─── SUPPLIED DATA ───

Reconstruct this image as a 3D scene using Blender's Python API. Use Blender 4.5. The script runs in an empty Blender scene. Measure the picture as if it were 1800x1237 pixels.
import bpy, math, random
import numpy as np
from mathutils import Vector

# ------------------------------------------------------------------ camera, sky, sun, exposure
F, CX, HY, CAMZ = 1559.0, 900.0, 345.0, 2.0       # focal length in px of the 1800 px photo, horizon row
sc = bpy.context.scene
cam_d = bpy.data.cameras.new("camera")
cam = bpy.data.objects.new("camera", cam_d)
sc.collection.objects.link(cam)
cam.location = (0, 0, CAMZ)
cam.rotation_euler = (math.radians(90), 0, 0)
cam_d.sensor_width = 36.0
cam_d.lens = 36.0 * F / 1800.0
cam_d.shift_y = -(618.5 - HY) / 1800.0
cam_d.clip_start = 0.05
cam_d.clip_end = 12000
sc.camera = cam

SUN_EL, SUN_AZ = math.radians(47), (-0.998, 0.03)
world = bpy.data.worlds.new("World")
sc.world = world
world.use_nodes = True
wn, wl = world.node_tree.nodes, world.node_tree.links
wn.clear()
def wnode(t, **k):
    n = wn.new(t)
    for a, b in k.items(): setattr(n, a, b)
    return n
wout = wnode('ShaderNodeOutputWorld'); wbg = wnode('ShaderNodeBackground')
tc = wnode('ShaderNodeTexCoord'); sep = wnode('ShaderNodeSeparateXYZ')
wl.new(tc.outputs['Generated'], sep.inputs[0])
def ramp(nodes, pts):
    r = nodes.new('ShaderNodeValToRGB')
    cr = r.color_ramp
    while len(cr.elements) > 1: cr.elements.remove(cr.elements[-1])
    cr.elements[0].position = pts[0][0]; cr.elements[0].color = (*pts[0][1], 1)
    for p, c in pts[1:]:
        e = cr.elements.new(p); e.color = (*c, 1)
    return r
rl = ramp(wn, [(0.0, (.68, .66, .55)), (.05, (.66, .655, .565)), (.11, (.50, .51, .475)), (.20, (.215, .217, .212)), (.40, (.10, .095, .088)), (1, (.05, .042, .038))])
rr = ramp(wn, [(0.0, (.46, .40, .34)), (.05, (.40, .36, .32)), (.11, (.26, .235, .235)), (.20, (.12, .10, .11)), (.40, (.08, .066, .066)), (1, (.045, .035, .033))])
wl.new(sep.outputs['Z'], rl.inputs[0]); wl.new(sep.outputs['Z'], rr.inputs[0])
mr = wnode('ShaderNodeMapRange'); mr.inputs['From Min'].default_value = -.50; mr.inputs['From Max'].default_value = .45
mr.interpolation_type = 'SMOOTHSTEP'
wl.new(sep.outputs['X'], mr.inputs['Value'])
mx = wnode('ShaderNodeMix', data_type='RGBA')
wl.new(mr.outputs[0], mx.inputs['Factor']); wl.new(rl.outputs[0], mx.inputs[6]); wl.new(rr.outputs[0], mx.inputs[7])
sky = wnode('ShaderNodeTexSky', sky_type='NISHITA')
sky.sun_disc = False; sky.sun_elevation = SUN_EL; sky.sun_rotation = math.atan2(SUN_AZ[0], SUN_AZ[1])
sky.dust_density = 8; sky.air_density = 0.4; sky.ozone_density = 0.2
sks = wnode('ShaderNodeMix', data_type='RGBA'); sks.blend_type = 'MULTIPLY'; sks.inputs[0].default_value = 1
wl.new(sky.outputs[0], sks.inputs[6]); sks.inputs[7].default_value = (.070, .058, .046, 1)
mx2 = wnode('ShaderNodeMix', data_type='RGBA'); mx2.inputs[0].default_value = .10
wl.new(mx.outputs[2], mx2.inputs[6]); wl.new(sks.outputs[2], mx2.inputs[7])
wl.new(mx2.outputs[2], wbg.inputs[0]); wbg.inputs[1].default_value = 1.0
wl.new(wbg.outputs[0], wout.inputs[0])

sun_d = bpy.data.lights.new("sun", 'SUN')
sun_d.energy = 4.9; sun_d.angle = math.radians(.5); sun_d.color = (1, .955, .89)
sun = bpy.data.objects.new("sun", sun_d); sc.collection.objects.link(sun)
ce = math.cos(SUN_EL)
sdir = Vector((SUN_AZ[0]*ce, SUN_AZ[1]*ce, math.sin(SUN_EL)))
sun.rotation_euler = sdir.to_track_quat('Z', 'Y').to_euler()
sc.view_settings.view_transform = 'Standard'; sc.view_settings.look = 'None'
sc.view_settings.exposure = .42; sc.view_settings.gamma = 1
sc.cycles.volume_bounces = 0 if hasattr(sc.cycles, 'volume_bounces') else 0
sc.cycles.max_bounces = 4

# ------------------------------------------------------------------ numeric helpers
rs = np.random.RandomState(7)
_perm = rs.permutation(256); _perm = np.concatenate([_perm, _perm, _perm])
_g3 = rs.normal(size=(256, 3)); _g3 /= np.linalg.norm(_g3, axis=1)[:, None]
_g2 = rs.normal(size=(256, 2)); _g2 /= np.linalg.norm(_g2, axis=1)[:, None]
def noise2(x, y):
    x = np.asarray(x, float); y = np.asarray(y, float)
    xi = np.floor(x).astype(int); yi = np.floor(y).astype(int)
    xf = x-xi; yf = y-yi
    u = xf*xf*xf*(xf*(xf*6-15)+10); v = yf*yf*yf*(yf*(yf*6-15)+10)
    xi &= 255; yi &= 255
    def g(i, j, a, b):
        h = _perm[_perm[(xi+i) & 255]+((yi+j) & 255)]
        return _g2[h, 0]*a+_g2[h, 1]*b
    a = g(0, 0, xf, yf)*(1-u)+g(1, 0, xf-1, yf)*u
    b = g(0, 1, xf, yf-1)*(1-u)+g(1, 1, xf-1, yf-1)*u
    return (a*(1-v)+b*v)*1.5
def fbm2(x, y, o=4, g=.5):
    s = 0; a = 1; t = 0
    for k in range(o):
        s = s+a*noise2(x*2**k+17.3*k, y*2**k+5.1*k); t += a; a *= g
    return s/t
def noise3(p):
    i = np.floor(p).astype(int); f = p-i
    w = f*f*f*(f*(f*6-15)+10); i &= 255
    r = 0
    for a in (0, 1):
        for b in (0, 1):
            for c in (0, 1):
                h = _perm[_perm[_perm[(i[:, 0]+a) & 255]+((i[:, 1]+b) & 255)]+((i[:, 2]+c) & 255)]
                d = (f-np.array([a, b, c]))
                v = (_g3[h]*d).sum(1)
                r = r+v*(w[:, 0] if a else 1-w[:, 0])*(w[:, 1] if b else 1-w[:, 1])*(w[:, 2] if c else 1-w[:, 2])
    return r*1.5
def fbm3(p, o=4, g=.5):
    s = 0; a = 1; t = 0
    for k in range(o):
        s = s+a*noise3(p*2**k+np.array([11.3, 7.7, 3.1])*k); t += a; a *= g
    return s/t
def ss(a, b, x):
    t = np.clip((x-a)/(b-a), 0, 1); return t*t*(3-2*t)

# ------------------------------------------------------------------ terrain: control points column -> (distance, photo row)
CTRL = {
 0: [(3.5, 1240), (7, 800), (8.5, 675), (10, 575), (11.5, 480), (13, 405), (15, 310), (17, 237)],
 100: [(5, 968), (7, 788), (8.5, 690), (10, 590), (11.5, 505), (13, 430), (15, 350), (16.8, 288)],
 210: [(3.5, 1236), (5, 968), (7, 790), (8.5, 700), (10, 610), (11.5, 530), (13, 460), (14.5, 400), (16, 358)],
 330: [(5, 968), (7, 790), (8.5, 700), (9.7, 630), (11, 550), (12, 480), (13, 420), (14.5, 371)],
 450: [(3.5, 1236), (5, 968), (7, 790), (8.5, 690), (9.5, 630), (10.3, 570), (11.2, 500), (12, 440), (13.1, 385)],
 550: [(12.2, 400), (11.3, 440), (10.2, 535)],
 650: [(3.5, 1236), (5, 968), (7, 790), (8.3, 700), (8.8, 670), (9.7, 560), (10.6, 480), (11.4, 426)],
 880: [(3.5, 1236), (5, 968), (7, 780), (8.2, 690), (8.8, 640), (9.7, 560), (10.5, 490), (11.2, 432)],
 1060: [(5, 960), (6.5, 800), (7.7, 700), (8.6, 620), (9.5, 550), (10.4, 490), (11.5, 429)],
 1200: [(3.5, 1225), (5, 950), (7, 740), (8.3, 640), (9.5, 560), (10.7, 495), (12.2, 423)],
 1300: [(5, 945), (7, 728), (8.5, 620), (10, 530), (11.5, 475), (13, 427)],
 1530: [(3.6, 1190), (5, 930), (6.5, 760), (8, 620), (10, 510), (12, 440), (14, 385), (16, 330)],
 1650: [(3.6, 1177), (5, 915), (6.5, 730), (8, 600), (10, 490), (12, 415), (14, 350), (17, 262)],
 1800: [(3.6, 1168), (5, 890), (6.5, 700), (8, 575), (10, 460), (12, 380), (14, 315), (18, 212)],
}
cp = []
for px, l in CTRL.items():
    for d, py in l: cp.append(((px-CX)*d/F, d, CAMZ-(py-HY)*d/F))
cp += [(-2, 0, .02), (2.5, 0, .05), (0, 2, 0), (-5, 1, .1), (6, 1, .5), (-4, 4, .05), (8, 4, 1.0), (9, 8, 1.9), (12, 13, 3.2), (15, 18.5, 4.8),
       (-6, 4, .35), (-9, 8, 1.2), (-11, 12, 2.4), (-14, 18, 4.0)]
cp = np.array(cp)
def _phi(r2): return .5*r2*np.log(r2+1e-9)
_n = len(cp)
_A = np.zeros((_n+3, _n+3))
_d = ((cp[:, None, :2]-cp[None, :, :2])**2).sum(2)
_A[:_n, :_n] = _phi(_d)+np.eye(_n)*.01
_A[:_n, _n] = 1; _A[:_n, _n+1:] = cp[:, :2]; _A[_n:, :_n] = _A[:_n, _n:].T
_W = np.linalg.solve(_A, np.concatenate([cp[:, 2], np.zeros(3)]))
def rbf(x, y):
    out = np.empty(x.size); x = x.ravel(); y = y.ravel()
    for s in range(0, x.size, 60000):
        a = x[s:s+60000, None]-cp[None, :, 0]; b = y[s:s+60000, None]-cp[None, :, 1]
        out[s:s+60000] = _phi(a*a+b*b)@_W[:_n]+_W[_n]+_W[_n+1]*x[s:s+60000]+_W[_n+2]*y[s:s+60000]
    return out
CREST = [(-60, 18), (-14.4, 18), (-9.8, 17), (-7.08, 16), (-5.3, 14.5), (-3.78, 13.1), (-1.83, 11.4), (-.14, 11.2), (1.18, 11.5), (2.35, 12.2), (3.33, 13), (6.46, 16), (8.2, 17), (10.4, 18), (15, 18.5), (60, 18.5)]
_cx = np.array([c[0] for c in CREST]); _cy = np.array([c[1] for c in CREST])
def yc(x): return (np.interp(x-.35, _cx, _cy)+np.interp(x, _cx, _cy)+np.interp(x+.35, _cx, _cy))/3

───

### TASK STATEMENT
Return exactly the lines that run from the top of the listing above to the line containing "from mathutils import Vector", please, keeping both end lines and leaving out everything else.

### FINAL RESULT
Reconstruct this image as a 3D scene using Blender's Python API. Use Blender 4.5. The script runs in an empty Blender scene. Measure the picture as if it were 1800x1237 pixels.
import bpy, math, random
import numpy as np
from mathutils import Vector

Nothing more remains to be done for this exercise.